Un'esultanza di Santon in maglia Roma
Un'esultanza di Santon in maglia Roma

Tornando indietro con la memoria di molti anni, Santon ha un rimpianto: "Quando mi sono infortunato a 18 anni in Under 21, mi sono fatto male perché mi hanno fatto un'entrata. Sentii che il ginocchio si era rotto, mi faceva male: a fine primo tempo sono entrato negli spogliatoi, lo sentivo male, il secondo allenatore mi disse ‘abbiamo bisogno di te, tieni botta' e decisi di non mollare. Giocai tutto il secondo tempo col ginocchio rotto e lo sfondai. Da una fratturina diventò una fratturona. Invece di fermarmi, di ascoltare il corpo, decisi di andare avanti. A 18 anni vuoi dimostrare, hai fame, hai voglia. Sentivo tanto male, mi hanno dato un antinfiammatorio e sono andato in campo. Poi però non riuscivo più a camminare…".
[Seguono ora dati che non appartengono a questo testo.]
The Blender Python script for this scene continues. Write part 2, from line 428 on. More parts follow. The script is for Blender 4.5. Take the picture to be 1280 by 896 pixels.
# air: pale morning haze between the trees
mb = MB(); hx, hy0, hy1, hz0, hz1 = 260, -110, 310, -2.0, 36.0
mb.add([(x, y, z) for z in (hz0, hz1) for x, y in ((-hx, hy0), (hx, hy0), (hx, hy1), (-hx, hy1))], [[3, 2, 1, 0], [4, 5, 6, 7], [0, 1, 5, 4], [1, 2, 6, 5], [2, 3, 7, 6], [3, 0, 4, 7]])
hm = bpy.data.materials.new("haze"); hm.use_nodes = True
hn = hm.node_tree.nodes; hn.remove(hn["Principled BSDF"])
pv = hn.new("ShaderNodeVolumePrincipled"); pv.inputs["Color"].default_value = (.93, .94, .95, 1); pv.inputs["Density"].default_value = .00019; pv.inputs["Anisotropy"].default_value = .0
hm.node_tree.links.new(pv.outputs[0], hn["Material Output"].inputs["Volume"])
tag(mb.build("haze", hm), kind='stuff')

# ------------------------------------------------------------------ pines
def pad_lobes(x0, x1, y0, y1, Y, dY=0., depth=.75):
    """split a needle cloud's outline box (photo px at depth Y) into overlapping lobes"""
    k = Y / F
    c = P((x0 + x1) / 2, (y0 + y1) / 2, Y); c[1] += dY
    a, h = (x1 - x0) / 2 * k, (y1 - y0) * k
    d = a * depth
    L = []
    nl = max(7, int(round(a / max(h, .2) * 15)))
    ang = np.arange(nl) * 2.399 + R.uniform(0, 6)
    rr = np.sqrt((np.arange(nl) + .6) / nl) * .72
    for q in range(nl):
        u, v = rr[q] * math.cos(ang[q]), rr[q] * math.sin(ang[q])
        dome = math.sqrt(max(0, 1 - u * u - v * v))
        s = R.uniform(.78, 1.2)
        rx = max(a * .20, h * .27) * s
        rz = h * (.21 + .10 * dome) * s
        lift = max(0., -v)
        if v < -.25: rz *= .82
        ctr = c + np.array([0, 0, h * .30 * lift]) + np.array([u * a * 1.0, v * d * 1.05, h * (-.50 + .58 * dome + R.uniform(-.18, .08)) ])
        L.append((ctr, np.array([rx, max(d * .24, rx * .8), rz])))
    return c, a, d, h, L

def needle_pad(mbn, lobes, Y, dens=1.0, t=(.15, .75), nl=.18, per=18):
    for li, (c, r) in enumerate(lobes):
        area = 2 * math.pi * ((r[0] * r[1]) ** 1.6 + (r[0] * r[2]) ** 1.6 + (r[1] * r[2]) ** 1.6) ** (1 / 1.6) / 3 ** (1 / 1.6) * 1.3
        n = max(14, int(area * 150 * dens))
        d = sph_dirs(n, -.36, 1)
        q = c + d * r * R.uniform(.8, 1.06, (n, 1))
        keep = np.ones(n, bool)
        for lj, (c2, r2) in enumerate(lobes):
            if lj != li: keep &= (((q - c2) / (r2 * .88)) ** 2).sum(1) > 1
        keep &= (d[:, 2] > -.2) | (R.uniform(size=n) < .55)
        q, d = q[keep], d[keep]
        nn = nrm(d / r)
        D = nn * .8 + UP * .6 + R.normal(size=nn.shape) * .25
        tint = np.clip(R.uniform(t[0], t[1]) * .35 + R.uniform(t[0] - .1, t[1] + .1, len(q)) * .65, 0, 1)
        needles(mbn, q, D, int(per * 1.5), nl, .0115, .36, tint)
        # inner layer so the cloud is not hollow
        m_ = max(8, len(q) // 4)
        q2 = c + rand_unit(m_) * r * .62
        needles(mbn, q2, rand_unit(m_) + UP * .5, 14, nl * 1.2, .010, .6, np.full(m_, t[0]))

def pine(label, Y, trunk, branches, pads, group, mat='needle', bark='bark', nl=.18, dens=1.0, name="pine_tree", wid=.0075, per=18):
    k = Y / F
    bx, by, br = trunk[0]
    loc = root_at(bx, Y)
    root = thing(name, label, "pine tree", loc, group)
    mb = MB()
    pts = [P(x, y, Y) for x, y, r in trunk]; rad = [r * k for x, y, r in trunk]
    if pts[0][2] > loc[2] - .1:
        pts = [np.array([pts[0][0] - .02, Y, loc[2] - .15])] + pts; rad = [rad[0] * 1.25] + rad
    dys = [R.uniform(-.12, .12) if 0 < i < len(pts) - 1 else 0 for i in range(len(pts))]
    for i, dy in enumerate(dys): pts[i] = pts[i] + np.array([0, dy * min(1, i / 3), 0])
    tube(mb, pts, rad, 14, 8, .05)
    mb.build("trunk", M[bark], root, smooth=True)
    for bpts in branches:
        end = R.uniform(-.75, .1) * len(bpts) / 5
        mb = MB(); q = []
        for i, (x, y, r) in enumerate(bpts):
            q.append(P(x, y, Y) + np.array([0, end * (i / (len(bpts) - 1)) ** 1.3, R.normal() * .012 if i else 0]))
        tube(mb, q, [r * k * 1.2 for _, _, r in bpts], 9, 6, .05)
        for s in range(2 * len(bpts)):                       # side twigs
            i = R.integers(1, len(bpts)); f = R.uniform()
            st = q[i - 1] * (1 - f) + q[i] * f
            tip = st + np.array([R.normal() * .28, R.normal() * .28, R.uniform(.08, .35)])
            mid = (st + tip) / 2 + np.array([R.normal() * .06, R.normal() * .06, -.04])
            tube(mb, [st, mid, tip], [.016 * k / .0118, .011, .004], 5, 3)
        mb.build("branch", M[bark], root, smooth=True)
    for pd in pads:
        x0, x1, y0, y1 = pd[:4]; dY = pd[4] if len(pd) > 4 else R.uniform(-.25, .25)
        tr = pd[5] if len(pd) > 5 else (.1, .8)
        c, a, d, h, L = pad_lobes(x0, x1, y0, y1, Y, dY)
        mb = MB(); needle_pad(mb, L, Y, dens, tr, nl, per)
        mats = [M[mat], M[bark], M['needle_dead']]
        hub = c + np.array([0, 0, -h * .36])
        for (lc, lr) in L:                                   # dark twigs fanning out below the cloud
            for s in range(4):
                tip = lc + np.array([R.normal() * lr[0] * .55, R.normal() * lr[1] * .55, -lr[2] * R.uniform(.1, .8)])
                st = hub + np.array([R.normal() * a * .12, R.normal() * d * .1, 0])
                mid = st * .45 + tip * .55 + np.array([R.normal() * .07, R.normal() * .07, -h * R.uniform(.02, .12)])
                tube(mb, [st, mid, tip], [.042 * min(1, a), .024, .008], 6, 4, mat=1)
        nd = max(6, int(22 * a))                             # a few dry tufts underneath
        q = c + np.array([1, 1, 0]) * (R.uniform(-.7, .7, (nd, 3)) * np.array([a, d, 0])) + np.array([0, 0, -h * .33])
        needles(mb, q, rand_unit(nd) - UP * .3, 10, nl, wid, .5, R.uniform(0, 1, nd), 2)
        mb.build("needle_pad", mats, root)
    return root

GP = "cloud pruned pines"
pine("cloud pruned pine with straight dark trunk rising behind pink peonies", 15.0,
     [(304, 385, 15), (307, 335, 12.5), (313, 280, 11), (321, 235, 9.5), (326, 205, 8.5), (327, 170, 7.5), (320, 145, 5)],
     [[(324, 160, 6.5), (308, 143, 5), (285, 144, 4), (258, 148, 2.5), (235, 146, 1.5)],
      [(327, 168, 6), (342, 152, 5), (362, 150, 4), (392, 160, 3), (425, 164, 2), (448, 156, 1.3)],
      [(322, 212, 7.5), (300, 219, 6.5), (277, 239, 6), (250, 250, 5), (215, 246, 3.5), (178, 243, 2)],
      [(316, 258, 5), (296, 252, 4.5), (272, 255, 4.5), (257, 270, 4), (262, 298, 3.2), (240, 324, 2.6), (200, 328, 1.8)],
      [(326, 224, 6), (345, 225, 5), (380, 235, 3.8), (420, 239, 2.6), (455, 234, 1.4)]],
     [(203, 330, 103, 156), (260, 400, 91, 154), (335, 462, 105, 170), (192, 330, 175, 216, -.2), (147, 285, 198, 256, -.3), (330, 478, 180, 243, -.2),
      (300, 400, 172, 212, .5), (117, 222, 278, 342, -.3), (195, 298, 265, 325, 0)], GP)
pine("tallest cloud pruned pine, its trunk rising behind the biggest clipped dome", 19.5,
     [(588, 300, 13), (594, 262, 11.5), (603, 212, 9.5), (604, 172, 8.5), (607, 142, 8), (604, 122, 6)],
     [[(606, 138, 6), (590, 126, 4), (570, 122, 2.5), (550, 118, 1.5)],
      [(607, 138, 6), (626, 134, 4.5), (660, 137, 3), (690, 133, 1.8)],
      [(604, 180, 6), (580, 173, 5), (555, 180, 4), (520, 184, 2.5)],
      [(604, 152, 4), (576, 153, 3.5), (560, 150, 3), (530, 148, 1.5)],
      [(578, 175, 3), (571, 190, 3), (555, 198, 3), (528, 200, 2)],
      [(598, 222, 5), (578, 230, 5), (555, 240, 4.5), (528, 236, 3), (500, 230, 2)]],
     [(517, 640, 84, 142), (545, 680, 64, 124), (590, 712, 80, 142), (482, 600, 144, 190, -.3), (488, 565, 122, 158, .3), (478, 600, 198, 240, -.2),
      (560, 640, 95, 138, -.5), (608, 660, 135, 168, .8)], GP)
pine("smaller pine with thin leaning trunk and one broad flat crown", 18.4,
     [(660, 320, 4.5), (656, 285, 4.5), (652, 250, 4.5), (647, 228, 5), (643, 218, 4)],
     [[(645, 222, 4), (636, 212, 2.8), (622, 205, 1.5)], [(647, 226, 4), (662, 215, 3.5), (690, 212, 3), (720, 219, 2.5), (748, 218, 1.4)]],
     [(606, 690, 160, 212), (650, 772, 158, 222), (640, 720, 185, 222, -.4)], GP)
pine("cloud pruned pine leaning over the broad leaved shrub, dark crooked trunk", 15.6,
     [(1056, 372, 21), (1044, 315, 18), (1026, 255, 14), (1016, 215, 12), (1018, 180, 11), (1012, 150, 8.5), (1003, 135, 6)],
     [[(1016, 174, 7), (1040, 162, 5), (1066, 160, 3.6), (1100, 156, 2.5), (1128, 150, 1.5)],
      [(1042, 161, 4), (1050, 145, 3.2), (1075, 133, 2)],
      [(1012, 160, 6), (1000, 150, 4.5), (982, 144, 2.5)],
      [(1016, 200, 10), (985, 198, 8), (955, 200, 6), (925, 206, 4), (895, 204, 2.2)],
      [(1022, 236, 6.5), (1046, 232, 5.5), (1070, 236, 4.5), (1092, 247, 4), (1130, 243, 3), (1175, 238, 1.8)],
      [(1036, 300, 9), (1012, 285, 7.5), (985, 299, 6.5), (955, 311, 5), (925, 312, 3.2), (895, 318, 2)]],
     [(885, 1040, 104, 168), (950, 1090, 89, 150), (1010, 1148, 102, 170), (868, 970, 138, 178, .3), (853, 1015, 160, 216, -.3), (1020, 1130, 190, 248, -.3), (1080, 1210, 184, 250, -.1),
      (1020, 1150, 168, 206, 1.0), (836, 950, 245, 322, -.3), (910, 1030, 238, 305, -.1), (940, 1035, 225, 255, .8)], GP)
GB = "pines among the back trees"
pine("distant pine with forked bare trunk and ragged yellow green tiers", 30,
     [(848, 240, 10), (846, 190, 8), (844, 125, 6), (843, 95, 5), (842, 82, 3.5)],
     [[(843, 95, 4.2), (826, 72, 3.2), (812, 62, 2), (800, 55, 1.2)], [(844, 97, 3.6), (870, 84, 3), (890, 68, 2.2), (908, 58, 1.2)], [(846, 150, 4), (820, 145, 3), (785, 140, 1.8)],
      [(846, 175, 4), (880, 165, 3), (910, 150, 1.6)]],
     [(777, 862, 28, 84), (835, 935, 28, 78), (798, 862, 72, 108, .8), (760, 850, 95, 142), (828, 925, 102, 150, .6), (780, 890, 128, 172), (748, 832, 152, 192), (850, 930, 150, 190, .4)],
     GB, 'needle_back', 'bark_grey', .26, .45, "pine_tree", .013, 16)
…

Adesso per Santon è il momento dei dubbi sul futuro: "Ho sofferto i primi mesi. Ho avuto tempo di pensarci, di riflettere. Quando ero fuori rosa a Roma, ho avuto un primo periodo dove ho sofferto: non mi aspettavo questo finale di carriera. Volevo giocare, divertirmi, purtroppo ho avuto tutto subito ed è andato a scalare. Però bisogna accettare: ho pensato tanto, ho la famiglia, due bambine, ora mi dedico a quello e poi vedrò se restare nel calcio o in un altro ambito. Non lo so. Il calcio è diventato un mondo dove non c'è l'amore con cui sono cresciuto. Avevo Moratti come Presidente, era come un papà, dimostrava affetto ai giocatori. Ora è business, ti usano, ti scaricano e ne prendono un altro. Non so se mi appartenga ancora o no… La cosa che mi piacerebbe fare è allenare in un settore giovanile oppure… Ci devo pensare".